The parish was first mentioned in documents in 1139. It was given by the Bishop of Würzburg to St. Gumbertus. Construction began in the second decade of the 15th century. The church has three aisles, the nave was completed in 1435. The two towers of different height and roofing are probably from the same period, typical of Ansbach. The church built in Gothic architecture has two “unequal towers”, as is common in churches in Ansbach.[3] The construction of the choir began in 1441. The nave is connected with the choir to a spatial unit. The northern long side faces the market. The church is built of sandstone.
The organ was built in 1962 by the organ builder Rieger (Schwarzach, Austria), and restored in 1991 by the organ builder Mühleisen (Leonberg).[4] The church is a concert venue of the Bachwoche Ansbach, among others.

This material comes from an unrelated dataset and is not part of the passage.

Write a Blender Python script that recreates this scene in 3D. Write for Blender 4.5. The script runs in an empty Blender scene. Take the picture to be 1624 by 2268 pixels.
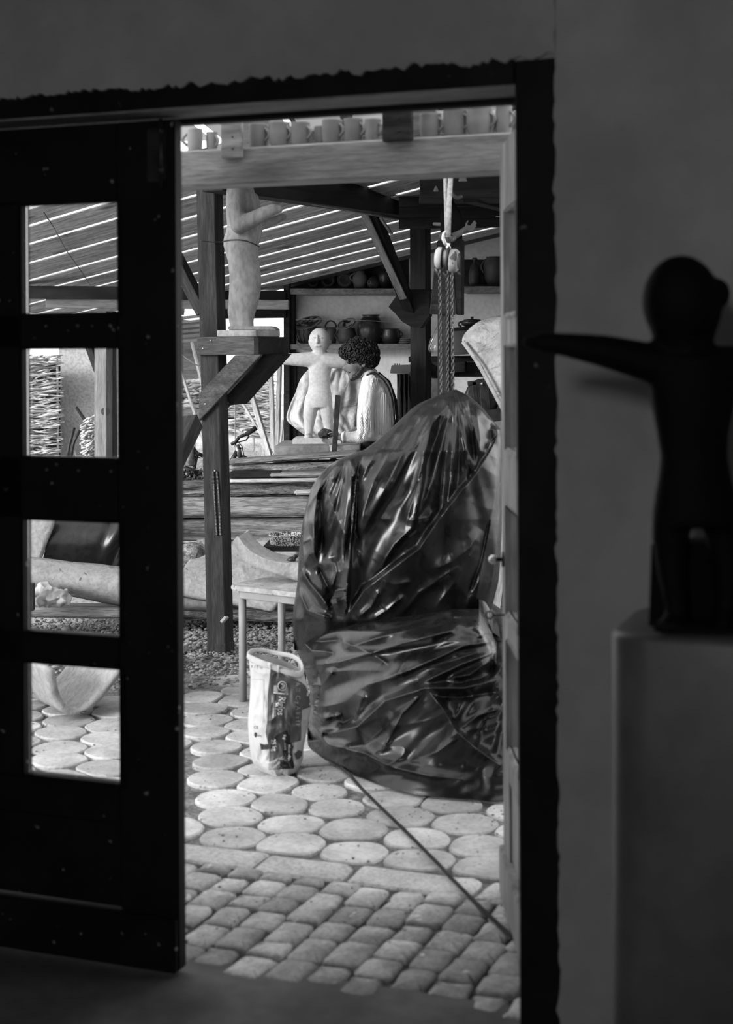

Johann Rurer, who spread the Lutheran ideas of Protestant Church reformation and who was the town priest of Ansbach, held his first service at St. Johannis Church on 9 April 1525.[5]
The Military Church records (Microfilm no. 164) were found in the Military Chaplaincy of St. Johannis Church at Ansbach.[6]
The crypt of the church houses the funeral chapel of the margraves and margravines who used to worship at the St. Johanis Church. The caskets in which they are buried are made of materials such as bronze and copper and marble and covered with “black samite draperies”. The coffins are arranged in a “hemicycle” and include the small coffins of children; two of the coffins are engraved, one engraving is made of bronze which raises the effigy of the child and the other has an epitaph for the princes who died young when one year old.[3]
The epitaph reads:[3]
“In the Rose-month was this sweet Rose taken.
For the Rose-kind hath she earth forsaken.
The Princess is the Rose, that here no longer blows,
From the stem by death’s hand rudely shaken.
Then rest in the Rose-house.
Little Princess Rosebud dear!
There life’s Rose shall bloom again in heavens sunshine clear.”